I learned also the major lesson from the programme: the science of a dance cycle. There were several examples shown of the dance cycle so there was a chance to take an average, and therefore most normal, result. Like when the scientist blew into the cow lungs for a second time. Just to be... sure? Anyway...
The girl will approach a group of men and ask if any of them are interested in a dance by her. The customer will down the last quarter of his drink, tell his friends he's "going in for a dance" and, handing over a brown-back note to her, follows the girl to a semi-walled private cubicle where she explains he must not move his palms from the red plastic seat fabric: otherwise a bouncer who is kind of watching at the side will throw him out. The girl shimmys, removes the important clothes involved and jiggles well inside the comfort zone, brushing his jeans and sweater. The customer will look awkward - the look of a man who bragged about wanting to drive a sports car but now behind the wheel fears he will crash into the first available tree. Then the time's up the dance stops mid hip revolution and the customer nods a thanks and goes back to his friends, leaving as the girl quickly re-attaches her attire to start again.
This "normalisation" troubles me. Leaving your friends at the bar talking about the big match for a 3 minute cigarette break is one thing, breaking from the conversation because you've paid to be sexually aroused for 3 minutes is another. I am not sure I could do it and look at my friends quite in the same way again.

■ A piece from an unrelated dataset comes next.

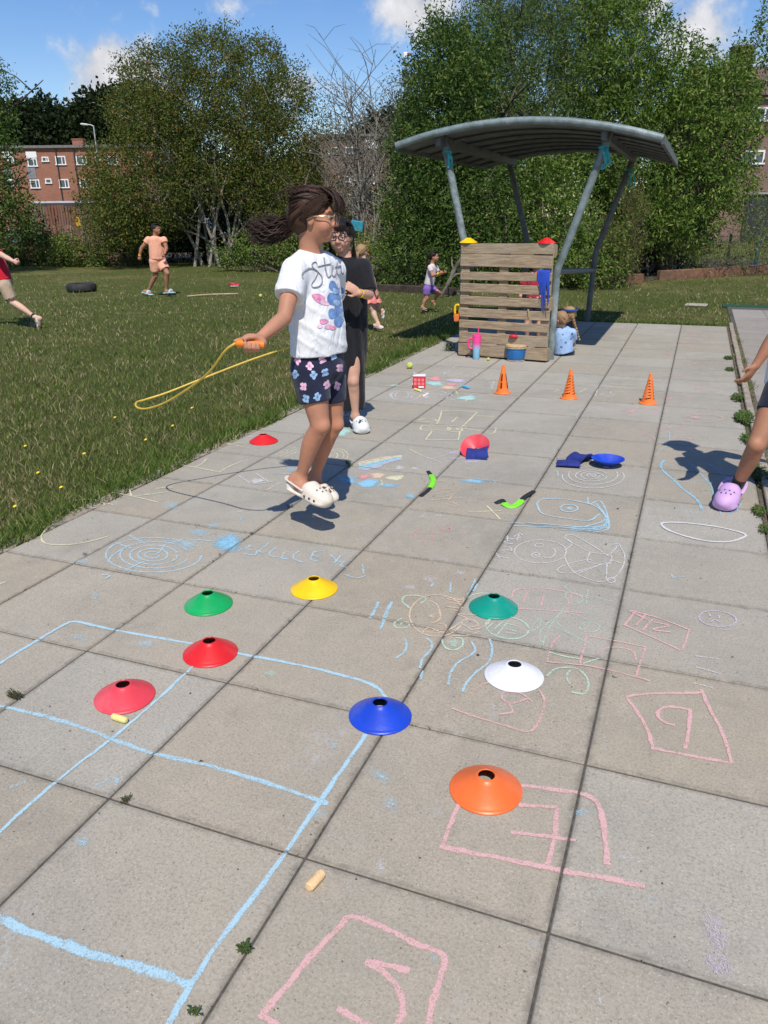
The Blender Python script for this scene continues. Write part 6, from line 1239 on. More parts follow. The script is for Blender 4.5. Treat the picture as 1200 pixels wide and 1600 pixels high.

So! After all this then, with my new found broader horizon - what has been my ultimate lesson learned from this 3 episode series, Strippers? Well it is this:
If I was to go to Dylan's Bar now I would go utterly alone, lying about my whereabouts to friends and family, order two cheese and tomato toasties and pay for a dance from every single stripper there. That's not seedy, it's morally and ethically sound. Like nudie upper-thighed fair trade coffee.